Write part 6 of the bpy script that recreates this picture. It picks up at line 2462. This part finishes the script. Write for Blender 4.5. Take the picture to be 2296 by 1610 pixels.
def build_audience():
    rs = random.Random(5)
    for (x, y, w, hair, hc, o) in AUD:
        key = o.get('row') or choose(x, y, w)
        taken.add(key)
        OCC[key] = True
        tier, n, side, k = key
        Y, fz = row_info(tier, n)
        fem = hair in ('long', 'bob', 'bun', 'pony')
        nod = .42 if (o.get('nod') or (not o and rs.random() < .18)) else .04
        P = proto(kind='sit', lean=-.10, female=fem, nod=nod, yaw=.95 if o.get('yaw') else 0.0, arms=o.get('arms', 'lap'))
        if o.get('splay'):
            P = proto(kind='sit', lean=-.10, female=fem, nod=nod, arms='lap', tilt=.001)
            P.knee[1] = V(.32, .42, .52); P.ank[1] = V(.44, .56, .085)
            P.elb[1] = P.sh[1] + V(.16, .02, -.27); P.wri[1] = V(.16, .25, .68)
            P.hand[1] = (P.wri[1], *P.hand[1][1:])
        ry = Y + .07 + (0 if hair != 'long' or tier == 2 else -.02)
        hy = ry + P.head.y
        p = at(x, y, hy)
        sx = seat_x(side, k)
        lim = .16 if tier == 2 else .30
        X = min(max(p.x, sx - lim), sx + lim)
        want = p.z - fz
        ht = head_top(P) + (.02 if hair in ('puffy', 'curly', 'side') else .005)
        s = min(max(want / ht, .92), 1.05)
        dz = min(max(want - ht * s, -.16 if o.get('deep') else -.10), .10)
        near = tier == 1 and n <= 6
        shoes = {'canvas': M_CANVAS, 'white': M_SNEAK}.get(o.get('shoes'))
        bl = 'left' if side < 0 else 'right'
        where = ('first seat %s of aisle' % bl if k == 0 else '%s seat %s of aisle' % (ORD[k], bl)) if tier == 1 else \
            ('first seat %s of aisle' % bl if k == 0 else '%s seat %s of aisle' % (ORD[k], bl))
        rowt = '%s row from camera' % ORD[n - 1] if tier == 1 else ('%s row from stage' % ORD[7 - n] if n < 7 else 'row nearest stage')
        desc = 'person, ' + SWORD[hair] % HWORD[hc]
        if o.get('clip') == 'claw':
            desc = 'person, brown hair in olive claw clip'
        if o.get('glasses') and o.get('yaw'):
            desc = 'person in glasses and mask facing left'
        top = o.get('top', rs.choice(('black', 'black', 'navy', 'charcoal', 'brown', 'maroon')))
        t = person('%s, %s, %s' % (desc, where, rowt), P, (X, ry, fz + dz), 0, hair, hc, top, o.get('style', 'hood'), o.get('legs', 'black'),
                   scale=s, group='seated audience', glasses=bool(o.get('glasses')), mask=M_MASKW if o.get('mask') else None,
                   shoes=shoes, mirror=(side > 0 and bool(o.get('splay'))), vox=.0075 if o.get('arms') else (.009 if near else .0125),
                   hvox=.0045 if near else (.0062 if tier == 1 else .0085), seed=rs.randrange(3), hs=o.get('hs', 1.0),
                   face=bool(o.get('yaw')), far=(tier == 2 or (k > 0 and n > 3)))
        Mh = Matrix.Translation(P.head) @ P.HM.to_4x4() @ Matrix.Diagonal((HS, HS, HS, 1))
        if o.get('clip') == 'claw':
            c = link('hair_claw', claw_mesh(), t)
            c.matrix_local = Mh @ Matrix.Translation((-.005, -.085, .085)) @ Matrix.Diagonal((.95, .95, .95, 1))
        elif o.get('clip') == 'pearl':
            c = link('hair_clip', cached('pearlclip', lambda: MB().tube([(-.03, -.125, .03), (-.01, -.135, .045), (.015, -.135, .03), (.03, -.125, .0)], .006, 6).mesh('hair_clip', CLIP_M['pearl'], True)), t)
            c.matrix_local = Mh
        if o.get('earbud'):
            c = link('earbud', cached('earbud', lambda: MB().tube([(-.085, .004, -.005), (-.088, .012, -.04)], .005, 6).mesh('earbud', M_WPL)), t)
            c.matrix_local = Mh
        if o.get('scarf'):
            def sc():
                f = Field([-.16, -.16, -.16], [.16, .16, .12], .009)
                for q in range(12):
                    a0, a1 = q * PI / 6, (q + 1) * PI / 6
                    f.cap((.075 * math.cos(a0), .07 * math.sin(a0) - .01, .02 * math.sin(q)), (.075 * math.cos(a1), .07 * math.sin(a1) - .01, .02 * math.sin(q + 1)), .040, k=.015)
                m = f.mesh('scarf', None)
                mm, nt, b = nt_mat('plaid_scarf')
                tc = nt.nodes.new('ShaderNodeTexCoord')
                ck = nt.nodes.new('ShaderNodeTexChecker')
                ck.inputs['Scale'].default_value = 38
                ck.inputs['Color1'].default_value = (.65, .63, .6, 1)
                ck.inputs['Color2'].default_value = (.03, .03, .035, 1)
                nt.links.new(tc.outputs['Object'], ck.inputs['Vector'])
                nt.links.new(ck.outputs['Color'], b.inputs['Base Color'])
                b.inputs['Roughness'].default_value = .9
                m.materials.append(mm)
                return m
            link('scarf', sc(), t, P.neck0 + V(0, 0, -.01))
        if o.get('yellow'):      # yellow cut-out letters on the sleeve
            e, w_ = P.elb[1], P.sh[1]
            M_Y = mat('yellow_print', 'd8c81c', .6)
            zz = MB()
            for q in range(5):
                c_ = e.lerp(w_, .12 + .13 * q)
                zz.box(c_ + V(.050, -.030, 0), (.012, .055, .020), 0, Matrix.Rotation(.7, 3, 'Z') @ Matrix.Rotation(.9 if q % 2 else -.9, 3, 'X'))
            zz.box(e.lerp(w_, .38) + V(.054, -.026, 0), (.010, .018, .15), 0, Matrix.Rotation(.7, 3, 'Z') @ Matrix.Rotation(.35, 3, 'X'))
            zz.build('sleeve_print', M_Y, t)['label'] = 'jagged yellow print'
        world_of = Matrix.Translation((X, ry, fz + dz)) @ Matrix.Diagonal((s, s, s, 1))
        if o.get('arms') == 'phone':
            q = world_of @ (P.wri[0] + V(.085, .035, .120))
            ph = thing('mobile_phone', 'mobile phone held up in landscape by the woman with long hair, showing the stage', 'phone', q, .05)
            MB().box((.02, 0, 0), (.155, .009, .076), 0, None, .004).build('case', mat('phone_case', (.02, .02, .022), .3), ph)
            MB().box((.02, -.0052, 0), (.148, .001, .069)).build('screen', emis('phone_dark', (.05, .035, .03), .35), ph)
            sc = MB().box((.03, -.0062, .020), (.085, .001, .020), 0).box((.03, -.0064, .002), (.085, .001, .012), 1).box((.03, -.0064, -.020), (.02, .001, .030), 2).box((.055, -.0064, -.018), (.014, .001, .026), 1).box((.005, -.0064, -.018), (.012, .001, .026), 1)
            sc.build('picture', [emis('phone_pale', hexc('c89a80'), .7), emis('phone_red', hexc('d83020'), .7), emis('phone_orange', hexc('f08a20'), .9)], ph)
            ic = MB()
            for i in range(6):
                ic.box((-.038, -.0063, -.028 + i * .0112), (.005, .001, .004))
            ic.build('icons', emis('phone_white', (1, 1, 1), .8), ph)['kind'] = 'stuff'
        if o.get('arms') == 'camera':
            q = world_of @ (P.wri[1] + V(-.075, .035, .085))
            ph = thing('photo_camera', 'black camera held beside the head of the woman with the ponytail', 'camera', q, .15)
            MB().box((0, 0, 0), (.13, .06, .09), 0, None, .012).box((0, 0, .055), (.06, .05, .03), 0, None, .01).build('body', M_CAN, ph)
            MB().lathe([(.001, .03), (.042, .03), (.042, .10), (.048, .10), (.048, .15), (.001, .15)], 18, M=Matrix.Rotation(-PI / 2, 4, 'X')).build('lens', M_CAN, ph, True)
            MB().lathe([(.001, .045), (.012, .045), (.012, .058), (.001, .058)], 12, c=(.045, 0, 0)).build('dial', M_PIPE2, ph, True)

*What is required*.
Check each line above for the word "picture", and copy the lines where it appears.

*Exercise result*.
Write part 6 of the bpy script that recreates this picture. It picks up at line 2462. This part finishes the script. Write for Blender 4.5. Take the picture to be 2296 by 1610 pixels.
            sc.build('picture', [emis('phone_pale', hexc('c89a80'), .7), emis('phone_red', hexc('d83020'), .7), emis('phone_orange', hexc('f08a20'), .9)], ph)